> [EXERCISE AIM]
Keep only the lines from the top of the listing through the one with "(7.6, 3.6, .3)))", and reproduce them unaltered.

> [SOURCE DATA]
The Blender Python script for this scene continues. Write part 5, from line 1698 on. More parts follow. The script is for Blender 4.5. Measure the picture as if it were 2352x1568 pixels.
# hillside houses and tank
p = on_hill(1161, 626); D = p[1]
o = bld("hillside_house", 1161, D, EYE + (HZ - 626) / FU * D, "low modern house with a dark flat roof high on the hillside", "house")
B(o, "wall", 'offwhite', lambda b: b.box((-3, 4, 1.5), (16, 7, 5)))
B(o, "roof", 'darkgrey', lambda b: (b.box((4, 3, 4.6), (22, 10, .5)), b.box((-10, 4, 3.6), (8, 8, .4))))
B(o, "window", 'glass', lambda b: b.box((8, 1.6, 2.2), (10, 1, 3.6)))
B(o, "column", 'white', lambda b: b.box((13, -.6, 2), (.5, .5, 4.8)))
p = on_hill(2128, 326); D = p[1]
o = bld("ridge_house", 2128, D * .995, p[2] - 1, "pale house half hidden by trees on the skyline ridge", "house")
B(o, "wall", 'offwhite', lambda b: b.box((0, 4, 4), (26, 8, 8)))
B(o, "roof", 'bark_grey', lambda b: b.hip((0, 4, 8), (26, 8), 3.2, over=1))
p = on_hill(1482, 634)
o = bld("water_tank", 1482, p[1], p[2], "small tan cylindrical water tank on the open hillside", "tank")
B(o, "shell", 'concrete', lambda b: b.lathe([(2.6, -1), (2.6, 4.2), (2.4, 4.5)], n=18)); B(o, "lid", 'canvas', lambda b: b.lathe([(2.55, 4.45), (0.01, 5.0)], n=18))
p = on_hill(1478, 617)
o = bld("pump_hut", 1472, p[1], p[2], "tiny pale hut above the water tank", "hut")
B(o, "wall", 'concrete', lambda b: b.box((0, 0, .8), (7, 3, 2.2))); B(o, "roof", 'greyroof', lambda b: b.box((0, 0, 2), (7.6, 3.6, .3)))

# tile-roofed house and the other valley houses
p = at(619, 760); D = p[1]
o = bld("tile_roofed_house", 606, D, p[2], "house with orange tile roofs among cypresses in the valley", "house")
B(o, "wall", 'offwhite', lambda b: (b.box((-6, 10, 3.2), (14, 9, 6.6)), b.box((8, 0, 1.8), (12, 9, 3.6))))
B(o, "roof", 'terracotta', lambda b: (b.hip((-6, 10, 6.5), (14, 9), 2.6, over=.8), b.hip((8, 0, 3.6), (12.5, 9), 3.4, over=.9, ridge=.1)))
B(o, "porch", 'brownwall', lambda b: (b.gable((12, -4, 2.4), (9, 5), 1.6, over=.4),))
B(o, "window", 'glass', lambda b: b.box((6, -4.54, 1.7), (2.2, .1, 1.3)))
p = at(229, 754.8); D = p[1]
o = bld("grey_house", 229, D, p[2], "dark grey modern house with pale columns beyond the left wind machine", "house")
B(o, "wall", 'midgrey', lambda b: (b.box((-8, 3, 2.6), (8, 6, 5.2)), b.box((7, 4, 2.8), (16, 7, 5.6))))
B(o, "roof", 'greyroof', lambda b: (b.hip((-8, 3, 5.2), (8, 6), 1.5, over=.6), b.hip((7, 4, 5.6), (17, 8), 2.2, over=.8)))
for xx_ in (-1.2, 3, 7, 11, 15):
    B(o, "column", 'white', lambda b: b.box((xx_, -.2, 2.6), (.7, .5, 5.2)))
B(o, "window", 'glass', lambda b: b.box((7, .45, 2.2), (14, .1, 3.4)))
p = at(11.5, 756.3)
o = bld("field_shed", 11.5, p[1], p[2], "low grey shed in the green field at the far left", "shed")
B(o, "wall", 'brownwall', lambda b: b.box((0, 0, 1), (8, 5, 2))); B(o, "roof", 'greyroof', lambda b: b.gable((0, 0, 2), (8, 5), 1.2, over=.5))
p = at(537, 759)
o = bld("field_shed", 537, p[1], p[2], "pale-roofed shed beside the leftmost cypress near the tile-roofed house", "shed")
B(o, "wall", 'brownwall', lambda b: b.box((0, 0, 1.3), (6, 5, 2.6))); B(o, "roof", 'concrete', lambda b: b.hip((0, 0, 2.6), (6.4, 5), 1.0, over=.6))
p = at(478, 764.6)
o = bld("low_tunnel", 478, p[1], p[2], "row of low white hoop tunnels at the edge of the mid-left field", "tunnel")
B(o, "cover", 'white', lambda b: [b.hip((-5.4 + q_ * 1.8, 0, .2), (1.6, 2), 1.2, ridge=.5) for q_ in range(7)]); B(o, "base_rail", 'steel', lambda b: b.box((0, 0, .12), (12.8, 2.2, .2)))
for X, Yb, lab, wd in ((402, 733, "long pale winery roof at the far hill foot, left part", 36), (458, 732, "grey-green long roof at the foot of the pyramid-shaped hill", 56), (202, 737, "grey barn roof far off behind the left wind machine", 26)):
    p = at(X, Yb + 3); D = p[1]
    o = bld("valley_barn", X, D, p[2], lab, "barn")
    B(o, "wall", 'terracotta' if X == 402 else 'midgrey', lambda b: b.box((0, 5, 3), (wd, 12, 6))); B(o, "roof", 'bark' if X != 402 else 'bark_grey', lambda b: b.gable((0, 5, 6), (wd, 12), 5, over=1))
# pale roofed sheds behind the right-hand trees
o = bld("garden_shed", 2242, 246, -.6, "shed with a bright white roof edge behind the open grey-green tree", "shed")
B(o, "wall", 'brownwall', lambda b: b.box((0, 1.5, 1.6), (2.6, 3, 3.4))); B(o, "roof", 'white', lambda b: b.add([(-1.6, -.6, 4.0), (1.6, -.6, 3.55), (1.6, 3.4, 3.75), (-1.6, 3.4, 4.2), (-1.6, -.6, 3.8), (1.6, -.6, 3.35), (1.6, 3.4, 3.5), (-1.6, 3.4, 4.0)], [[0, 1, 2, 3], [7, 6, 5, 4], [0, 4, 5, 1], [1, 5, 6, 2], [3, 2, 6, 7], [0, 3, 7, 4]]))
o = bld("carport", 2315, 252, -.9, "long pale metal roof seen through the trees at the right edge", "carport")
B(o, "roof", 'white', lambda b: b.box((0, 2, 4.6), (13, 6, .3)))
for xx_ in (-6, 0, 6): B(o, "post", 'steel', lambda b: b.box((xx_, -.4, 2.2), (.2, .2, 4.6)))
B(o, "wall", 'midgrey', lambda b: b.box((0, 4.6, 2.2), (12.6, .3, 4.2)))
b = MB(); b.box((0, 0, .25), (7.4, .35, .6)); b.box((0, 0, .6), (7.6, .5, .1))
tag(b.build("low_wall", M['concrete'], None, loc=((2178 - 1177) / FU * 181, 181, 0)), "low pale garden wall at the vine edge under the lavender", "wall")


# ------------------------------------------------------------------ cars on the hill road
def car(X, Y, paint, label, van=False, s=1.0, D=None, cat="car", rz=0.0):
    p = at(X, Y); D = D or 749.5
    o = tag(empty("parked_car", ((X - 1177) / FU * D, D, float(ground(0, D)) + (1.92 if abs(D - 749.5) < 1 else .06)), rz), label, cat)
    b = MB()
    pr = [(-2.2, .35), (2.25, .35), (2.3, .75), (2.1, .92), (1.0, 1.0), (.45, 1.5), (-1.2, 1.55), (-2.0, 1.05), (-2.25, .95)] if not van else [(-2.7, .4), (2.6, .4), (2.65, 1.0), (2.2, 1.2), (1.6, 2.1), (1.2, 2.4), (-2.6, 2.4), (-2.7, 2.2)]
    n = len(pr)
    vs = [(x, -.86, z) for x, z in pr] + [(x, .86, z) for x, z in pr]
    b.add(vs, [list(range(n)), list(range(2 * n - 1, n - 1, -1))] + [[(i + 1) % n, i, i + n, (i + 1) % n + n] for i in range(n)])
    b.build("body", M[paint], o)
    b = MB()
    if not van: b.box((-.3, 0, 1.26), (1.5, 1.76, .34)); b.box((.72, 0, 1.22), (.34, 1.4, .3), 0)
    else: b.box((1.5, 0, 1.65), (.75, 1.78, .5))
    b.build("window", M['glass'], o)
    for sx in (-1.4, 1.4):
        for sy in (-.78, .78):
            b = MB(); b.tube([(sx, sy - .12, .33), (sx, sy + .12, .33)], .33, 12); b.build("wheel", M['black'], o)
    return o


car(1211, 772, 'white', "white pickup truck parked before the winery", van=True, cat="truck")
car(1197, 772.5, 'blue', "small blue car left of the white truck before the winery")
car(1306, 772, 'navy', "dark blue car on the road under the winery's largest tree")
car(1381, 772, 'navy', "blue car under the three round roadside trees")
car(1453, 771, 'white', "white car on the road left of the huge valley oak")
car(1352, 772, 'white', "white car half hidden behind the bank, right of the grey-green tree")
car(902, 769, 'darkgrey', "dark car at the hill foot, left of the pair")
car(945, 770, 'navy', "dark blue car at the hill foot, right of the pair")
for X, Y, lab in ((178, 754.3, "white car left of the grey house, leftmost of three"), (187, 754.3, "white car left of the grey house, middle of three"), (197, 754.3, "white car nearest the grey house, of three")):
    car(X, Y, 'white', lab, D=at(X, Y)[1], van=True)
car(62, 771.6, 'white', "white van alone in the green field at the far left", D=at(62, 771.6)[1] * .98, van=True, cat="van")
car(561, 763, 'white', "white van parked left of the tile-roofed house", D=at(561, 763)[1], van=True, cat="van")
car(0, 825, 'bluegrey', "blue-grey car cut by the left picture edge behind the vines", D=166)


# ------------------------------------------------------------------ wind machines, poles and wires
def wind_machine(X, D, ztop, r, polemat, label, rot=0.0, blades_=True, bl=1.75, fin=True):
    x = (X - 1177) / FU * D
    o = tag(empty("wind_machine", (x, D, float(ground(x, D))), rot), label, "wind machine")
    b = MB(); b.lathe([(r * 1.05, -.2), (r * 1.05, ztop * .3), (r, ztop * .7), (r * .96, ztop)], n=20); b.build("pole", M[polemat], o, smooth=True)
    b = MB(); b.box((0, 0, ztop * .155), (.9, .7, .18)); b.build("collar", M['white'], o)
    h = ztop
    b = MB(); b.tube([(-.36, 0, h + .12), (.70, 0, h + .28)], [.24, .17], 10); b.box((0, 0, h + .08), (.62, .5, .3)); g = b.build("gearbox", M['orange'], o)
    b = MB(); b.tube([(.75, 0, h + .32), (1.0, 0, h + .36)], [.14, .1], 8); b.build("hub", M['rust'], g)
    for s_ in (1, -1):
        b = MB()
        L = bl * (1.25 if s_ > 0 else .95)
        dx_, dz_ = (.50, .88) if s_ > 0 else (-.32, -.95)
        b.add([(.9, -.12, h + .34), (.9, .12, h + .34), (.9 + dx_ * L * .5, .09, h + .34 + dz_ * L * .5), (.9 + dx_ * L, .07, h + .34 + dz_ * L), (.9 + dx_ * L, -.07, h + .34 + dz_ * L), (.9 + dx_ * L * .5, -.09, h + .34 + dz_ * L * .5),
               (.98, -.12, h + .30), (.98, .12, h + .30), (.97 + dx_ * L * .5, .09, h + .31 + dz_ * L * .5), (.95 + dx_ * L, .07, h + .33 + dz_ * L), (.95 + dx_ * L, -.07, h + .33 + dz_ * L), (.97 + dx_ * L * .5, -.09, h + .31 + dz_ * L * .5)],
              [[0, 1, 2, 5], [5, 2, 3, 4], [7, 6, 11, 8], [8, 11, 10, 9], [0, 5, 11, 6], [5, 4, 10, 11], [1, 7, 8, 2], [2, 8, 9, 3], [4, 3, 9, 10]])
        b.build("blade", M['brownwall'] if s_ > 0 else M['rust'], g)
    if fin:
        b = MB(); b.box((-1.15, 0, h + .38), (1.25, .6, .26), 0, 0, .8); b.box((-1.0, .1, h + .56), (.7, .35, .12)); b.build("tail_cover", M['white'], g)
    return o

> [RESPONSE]
The Blender Python script for this scene continues. Write part 5, from line 1698 on. More parts follow. The script is for Blender 4.5. Measure the picture as if it were 2352x1568 pixels.
# hillside houses and tank
p = on_hill(1161, 626); D = p[1]
o = bld("hillside_house", 1161, D, EYE + (HZ - 626) / FU * D, "low modern house with a dark flat roof high on the hillside", "house")
B(o, "wall", 'offwhite', lambda b: b.box((-3, 4, 1.5), (16, 7, 5)))
B(o, "roof", 'darkgrey', lambda b: (b.box((4, 3, 4.6), (22, 10, .5)), b.box((-10, 4, 3.6), (8, 8, .4))))
B(o, "window", 'glass', lambda b: b.box((8, 1.6, 2.2), (10, 1, 3.6)))
B(o, "column", 'white', lambda b: b.box((13, -.6, 2), (.5, .5, 4.8)))
p = on_hill(2128, 326); D = p[1]
o = bld("ridge_house", 2128, D * .995, p[2] - 1, "pale house half hidden by trees on the skyline ridge", "house")
B(o, "wall", 'offwhite', lambda b: b.box((0, 4, 4), (26, 8, 8)))
B(o, "roof", 'bark_grey', lambda b: b.hip((0, 4, 8), (26, 8), 3.2, over=1))
p = on_hill(1482, 634)
o = bld("water_tank", 1482, p[1], p[2], "small tan cylindrical water tank on the open hillside", "tank")
B(o, "shell", 'concrete', lambda b: b.lathe([(2.6, -1), (2.6, 4.2), (2.4, 4.5)], n=18)); B(o, "lid", 'canvas', lambda b: b.lathe([(2.55, 4.45), (0.01, 5.0)], n=18))
p = on_hill(1478, 617)
o = bld("pump_hut", 1472, p[1], p[2], "tiny pale hut above the water tank", "hut")
B(o, "wall", 'concrete', lambda b: b.box((0, 0, .8), (7, 3, 2.2))); B(o, "roof", 'greyroof', lambda b: b.box((0, 0, 2), (7.6, 3.6, .3)))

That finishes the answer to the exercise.